Modeling PM2.5 forecast using a self-weighted ensemble GRU network: Method optimization and evaluation

Abstract

Due to the rapid industrial development and global concern about air pollution, understanding the dynamics of PM2.5 concentration has become a key aspect of air quality prediction. Many deep learning and mode decomposition techniques have been explored to capture the temporal and nonlinear features of PM2.5 concentration data. However, most of the existing methods ignore the differences in prediction losses of individual subsequences, resulting in lower prediction accuracy. To address this limitation, we proposed an ensemble gated recurrent unit (GRU) model that incorporated a self-weighted total loss function based on variational mode decomposition (VMD). In this approach, the PM2.5 concentration series were decomposed using the VMD, and then each decomposed subsequence (including the residual sequence) was fed into the GRU and the predicted loss of the subsequence was then calculated.
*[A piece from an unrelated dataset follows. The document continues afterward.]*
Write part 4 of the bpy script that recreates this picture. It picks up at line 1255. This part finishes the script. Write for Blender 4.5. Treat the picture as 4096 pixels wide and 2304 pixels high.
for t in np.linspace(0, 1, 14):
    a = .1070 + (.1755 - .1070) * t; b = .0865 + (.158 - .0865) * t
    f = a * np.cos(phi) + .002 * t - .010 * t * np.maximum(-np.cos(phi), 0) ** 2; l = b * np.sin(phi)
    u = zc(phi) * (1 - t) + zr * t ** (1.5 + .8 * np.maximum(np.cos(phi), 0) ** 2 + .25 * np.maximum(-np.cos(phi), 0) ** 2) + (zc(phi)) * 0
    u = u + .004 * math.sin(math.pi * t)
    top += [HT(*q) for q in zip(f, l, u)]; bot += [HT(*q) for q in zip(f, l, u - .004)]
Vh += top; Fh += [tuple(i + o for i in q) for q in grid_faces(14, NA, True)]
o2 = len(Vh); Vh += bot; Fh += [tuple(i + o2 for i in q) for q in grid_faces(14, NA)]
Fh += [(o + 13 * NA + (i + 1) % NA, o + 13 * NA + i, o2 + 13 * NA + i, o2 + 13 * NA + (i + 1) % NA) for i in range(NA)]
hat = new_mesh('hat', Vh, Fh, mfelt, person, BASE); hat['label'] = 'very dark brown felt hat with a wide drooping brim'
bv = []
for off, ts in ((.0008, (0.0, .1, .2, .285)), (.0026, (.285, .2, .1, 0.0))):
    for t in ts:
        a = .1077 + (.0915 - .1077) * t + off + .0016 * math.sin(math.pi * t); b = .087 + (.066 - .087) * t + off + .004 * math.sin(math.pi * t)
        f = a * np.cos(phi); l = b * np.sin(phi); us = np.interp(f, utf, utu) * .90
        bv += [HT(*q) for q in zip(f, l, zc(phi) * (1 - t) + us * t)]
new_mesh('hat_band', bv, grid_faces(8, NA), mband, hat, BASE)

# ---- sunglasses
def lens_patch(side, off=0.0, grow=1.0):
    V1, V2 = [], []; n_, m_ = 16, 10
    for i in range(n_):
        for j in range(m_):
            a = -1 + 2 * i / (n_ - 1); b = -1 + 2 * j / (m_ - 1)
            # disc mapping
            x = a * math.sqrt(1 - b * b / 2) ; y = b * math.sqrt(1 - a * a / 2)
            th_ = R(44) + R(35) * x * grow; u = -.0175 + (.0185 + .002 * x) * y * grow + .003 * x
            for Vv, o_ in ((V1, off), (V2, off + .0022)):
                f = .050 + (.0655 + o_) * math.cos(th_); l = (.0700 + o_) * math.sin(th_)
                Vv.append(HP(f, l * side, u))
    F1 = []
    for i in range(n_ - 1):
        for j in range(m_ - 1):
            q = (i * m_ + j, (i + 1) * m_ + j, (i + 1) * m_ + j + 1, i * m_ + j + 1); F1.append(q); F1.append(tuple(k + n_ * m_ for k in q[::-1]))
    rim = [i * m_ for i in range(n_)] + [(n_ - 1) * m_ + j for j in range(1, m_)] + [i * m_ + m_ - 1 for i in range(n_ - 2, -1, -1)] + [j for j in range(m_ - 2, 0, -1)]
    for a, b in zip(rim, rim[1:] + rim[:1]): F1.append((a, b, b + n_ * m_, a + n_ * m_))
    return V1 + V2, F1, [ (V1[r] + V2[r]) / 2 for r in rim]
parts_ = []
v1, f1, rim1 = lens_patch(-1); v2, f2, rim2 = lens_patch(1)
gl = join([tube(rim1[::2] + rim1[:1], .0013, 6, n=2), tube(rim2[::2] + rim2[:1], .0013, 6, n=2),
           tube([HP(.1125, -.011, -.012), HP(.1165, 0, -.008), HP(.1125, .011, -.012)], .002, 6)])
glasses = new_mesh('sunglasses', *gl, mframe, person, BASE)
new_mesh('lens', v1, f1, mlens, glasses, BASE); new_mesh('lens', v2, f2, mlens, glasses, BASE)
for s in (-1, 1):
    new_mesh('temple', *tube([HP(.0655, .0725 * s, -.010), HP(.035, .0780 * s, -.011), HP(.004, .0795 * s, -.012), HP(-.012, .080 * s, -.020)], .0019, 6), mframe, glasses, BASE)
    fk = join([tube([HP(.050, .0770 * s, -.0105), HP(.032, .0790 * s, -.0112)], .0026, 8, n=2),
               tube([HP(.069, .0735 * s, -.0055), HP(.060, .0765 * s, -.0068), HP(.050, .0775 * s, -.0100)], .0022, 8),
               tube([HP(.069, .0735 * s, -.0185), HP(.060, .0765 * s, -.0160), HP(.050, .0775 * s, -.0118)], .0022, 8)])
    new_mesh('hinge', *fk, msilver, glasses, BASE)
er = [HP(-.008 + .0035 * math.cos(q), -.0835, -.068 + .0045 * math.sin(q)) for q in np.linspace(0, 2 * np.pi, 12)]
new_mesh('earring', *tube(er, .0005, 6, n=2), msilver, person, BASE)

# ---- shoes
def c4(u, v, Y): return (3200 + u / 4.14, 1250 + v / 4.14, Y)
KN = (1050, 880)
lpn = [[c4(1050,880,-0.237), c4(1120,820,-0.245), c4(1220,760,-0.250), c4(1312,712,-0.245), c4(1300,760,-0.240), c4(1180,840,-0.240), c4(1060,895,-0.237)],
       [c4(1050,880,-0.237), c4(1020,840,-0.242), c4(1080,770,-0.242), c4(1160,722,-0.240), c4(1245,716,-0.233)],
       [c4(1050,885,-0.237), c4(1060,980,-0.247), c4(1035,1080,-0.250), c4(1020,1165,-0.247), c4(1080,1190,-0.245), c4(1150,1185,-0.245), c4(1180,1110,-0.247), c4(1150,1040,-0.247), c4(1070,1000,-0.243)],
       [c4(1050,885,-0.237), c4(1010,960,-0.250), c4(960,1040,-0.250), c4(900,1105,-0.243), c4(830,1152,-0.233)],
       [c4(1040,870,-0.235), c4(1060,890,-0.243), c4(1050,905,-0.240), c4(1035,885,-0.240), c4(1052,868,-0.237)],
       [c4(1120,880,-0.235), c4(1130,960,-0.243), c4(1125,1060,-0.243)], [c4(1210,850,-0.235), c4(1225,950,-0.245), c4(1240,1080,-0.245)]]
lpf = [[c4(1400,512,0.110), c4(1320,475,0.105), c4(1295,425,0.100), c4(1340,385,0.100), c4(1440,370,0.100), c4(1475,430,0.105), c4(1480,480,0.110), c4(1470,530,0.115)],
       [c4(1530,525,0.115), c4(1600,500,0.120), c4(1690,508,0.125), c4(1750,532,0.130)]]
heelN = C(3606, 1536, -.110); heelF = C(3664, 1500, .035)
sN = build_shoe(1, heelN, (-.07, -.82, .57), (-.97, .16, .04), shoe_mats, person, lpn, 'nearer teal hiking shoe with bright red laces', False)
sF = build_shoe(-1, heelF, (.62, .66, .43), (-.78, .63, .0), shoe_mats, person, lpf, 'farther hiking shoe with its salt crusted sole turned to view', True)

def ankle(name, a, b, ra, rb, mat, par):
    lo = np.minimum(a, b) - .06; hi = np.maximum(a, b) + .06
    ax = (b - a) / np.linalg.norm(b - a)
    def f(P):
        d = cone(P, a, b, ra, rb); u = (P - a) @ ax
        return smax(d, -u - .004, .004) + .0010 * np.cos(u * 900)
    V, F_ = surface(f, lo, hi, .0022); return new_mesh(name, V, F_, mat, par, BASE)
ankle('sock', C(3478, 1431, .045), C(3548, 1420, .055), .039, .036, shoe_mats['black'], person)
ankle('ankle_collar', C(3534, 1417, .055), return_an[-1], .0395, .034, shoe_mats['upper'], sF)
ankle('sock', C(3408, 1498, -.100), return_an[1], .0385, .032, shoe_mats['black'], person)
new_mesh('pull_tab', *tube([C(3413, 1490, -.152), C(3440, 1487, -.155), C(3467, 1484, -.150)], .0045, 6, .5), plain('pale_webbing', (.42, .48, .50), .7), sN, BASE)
For the model to output optimal predictions, we used a self-weighted ensemble loss function to adaptively optimize the prediction loss for each subsequence. Specifically, larger weights were assigned to the model's subsequences with higher predictive losses to better focus on those with higher predictive losses. In addition, the hyperparameter of the model was adjusted to adapt to various datasets in different domains. Experimental results on the three datasets show that our model performs better than the VMD-GRU and single GRU models. This validates the effectiveness of our model. Our approach has the advantage of plug-and-play, making it easier to seamlessly integrate deep learning techniques and pattern decomposition methods into air quality prediction.